## Work to complete
Retype only the lines from the top of the records to the line with "from mathutils.geometry import", including that line but none of the pictures.

* start *

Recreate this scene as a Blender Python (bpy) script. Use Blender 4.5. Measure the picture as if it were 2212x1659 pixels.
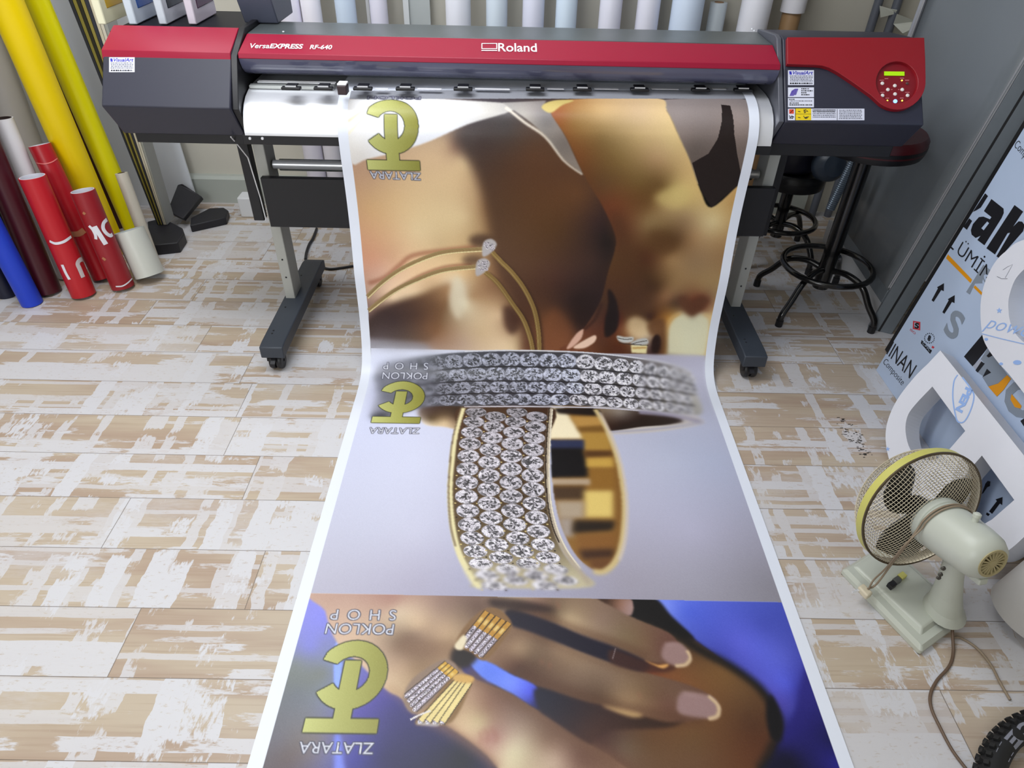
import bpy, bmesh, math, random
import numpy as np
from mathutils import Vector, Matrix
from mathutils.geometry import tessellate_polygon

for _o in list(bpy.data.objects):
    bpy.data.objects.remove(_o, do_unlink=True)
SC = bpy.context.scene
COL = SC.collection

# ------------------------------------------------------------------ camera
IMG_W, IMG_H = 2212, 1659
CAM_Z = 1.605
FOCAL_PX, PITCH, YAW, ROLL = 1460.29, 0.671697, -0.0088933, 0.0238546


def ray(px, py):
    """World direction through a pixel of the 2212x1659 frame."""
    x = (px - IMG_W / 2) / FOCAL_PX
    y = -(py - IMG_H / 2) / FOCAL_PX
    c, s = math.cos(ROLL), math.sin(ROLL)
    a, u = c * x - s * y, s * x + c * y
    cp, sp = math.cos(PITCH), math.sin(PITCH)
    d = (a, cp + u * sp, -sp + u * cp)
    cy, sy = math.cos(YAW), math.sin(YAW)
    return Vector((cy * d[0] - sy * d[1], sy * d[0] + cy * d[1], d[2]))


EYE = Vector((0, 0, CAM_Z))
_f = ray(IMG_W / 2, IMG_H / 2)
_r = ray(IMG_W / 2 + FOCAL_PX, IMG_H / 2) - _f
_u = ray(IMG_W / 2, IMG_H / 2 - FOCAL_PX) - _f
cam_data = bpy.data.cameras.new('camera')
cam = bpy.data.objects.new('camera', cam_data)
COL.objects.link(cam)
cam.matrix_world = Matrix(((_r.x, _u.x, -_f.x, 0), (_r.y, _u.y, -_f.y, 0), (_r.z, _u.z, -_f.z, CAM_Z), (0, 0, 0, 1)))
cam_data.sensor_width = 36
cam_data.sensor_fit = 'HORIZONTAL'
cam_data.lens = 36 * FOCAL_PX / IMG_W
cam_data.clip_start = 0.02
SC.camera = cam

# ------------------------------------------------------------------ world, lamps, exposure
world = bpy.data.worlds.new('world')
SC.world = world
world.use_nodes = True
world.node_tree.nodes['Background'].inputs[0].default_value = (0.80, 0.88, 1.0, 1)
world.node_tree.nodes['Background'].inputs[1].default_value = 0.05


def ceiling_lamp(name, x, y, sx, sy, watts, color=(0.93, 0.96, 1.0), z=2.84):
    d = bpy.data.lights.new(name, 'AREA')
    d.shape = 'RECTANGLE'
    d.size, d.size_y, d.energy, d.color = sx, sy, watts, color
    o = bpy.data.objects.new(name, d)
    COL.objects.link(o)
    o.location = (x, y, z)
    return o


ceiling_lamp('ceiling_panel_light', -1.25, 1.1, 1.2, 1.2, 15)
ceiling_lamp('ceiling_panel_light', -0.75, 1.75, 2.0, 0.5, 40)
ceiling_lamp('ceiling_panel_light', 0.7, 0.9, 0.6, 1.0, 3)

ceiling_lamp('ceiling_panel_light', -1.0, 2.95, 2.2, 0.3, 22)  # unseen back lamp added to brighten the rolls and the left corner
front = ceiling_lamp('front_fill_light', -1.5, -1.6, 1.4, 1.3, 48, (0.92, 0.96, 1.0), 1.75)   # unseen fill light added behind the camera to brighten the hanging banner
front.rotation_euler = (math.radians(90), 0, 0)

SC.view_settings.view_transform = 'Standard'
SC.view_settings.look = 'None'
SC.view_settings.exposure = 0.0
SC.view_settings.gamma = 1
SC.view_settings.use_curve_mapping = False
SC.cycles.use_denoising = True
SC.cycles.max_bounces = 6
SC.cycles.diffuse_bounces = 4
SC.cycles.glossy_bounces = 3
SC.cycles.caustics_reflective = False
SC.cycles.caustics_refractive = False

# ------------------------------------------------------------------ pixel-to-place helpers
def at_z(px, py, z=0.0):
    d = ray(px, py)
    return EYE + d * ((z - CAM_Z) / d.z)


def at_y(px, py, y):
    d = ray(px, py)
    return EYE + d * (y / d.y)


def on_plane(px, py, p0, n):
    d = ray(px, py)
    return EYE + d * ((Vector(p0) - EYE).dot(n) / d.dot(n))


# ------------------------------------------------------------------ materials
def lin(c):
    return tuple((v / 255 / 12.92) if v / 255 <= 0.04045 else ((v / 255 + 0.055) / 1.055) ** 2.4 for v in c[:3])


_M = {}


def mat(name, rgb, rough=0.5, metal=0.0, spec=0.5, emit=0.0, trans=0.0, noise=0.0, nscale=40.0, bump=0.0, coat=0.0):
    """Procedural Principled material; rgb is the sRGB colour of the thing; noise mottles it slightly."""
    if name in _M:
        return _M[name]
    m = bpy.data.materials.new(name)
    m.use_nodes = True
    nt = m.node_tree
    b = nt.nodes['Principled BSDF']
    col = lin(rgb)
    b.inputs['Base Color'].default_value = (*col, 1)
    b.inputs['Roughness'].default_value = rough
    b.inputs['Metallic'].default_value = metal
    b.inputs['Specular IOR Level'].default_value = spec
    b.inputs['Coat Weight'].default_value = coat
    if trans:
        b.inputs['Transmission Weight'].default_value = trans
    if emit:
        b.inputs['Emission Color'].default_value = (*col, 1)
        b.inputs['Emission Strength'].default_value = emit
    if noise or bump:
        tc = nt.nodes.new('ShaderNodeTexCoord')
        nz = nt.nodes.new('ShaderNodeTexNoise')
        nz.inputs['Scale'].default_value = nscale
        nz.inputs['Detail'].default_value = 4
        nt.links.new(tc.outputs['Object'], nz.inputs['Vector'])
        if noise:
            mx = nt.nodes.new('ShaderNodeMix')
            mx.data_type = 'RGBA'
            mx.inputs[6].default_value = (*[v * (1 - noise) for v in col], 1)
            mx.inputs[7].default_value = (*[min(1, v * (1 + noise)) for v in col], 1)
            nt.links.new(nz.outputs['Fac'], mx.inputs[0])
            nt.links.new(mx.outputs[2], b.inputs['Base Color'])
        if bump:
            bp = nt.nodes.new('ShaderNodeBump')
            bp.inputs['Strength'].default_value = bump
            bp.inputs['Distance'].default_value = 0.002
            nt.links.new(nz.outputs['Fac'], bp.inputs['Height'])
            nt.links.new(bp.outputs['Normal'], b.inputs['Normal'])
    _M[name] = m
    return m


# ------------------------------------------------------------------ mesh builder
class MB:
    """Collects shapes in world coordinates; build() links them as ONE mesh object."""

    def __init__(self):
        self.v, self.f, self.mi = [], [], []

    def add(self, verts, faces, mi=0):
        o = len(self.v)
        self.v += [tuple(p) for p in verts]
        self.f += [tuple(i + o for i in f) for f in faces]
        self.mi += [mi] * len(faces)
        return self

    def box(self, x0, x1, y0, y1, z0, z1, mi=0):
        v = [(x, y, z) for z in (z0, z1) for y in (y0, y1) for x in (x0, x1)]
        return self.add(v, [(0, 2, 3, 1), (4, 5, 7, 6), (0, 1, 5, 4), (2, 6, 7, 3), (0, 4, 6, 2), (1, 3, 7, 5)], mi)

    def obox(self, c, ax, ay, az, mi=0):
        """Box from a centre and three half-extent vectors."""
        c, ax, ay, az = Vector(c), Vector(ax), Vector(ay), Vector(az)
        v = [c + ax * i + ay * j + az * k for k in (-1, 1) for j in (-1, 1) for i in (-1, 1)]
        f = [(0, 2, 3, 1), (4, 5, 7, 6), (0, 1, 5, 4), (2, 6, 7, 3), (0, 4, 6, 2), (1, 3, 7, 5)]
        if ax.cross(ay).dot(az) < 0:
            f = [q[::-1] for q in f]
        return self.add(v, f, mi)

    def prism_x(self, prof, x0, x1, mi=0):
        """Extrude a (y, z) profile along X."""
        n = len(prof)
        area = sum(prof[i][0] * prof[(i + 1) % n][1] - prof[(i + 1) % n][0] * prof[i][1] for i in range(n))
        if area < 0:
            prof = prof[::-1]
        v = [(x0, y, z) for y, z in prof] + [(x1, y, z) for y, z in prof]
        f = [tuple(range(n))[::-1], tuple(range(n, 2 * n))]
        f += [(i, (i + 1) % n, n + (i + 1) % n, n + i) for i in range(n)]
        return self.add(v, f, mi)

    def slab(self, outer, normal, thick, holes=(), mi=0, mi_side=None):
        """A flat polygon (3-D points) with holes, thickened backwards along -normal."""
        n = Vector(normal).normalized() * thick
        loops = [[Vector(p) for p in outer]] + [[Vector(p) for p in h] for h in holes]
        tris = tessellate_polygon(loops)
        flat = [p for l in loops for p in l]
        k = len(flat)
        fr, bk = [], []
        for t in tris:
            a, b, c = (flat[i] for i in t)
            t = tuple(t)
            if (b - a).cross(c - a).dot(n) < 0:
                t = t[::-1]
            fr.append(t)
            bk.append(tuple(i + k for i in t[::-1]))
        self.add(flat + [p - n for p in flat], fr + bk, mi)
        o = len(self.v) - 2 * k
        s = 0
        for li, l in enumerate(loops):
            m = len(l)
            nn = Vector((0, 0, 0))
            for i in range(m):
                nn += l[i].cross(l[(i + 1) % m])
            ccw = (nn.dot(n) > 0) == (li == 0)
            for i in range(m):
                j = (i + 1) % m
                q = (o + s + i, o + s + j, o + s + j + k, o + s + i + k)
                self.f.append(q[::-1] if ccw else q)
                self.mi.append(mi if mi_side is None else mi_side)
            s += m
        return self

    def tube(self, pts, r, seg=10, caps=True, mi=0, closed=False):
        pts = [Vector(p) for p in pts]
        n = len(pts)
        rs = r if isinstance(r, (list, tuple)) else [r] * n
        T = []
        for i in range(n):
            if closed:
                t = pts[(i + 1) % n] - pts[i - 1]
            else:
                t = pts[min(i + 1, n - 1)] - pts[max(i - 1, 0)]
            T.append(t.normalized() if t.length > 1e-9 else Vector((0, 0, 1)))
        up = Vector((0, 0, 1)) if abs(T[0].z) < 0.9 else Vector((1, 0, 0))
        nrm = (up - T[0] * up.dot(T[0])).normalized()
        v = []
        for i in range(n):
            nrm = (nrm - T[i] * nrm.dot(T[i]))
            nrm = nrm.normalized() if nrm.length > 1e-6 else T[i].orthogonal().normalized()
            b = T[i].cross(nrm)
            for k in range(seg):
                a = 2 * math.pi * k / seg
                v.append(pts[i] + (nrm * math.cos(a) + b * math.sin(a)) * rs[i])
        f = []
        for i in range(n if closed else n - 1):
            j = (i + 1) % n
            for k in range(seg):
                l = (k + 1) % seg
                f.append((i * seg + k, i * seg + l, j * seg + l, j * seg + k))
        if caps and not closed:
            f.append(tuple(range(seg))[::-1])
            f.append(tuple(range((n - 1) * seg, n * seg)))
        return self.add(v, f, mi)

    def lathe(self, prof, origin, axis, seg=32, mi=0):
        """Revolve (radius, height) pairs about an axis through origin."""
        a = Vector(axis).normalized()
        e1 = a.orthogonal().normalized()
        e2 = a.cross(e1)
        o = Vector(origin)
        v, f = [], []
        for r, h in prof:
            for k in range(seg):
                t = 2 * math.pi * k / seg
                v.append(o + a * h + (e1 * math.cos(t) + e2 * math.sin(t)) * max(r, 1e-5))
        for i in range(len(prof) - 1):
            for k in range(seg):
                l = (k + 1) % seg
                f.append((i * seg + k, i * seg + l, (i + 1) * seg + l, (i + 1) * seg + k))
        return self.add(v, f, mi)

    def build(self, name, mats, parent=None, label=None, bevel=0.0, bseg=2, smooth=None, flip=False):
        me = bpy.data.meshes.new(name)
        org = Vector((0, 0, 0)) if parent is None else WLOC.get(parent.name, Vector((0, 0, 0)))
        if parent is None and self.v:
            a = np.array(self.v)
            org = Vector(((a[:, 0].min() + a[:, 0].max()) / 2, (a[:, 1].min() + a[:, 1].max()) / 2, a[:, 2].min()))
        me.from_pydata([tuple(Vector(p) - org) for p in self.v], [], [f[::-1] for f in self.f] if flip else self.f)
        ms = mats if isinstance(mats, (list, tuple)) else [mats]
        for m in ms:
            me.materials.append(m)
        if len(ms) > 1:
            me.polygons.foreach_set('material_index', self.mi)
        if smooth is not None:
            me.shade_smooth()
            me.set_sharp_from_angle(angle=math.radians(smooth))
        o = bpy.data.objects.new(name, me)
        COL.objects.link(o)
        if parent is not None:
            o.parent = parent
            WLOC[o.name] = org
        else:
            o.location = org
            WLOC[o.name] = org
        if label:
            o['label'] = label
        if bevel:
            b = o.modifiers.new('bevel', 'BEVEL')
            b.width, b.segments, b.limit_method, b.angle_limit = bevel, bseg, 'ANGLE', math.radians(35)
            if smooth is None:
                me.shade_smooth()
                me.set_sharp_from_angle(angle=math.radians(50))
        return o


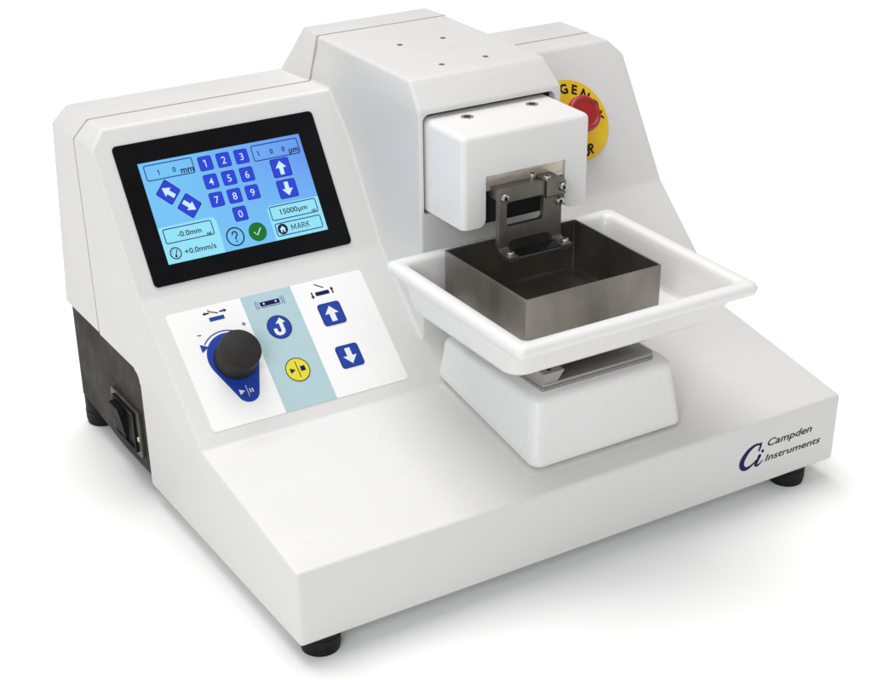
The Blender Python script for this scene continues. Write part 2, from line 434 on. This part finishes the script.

* end *

## Solution
Recreate this scene as a Blender Python (bpy) script. Use Blender 4.5. Measure the picture as if it were 2212x1659 pixels.
import bpy, bmesh, math, random
import numpy as np
from mathutils import Vector, Matrix
from mathutils.geometry import tessellate_polygon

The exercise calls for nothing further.